Upon noticing the portrayal, I had to ponder its origin. Quickly, I discovered it was from interaction I’ve seen and faced with other girls and women. We aim to fight double standards yet enforce them upon ourselves.

For example, with appearance. As Alexandria Ocasio Cortez said,

“There’s this really false idea that if you care about makeup or if your interests are in beauty and fashion, that that’s somehow frivolous”.

Put too much in and you’re shallow, begging for sexual attention. Put too little in and you’re dirty, lazy. We’re told to embrace femininity, that it’s a power. Contrastingly, we’re told we shouldn’t dress up too much because it encourages objectification.

Another example, going against males. Take the #MeToo movement where (primarily) women came together in making rape allegations against (primarily) men. Some justified, some without grounds, these not only created rifts between genders with fear and injustice, but within genders over the havoc it wreaked. While it served justice for many, it created the opposite for many others.

A repercussion of this was fierce debate over whether to believe women or believe evidence, notably prominent amongst those who label themselves as “feminists”. Some argued it was empowerment while others argued it was unreasonable and highly destructive.
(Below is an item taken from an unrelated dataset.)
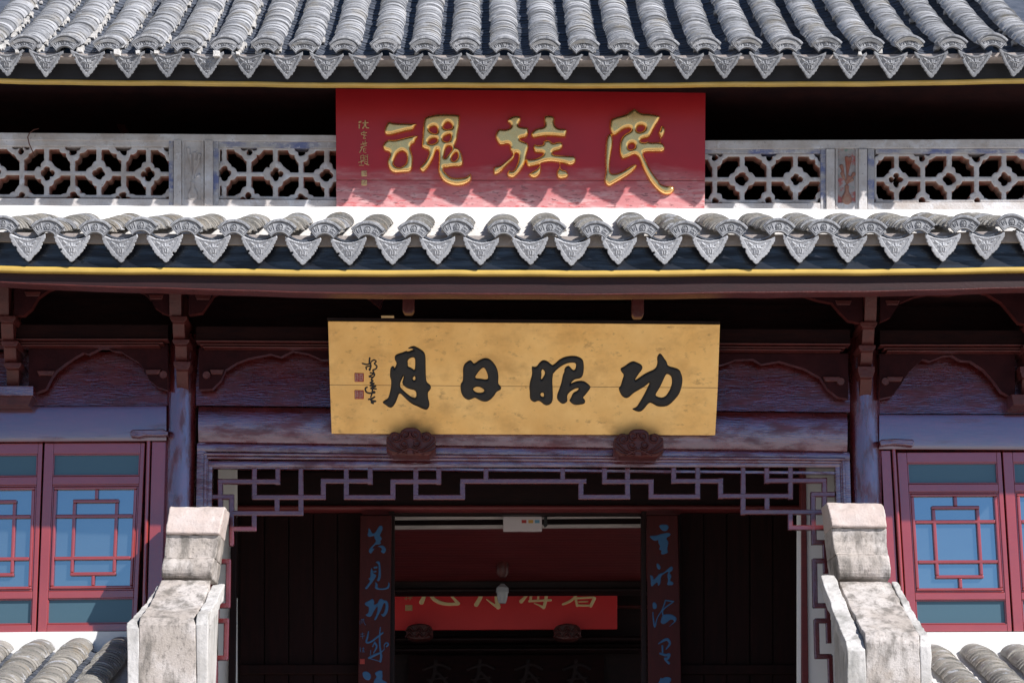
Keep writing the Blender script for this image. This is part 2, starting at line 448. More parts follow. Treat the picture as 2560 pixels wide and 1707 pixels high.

For further discussion, see Yuko’s article here.

We’re often held to these ideas by other girls and feminists alike. Albeit it’s usually in regards to preserving the other gender’s perception, but enforcing these double-standards is anything but progressive; it’s counterproductive and arguably demonstrates incompetences we aim so hard to avoid. Besides, as a movement, we need unity. We can’t alienate one another with such bickerings – instead we should embrace differences, support, and educate each other.

Additionally, we can’t forget men in feminism; they’re just as much a part of the equation as we are, in creating and maintaining equality. Furthermore, they’re greatly affected by many issues deemed “feminist”, for an example see Nadine’s article here.

Ultimately, we have to remember what feminism is; a movement aiming to create gender equality. To achieve this goal, we can’t reinforce negative ideas created and prove ourselves wrong. We have to work together, support one another, show our strength, and work for true equality.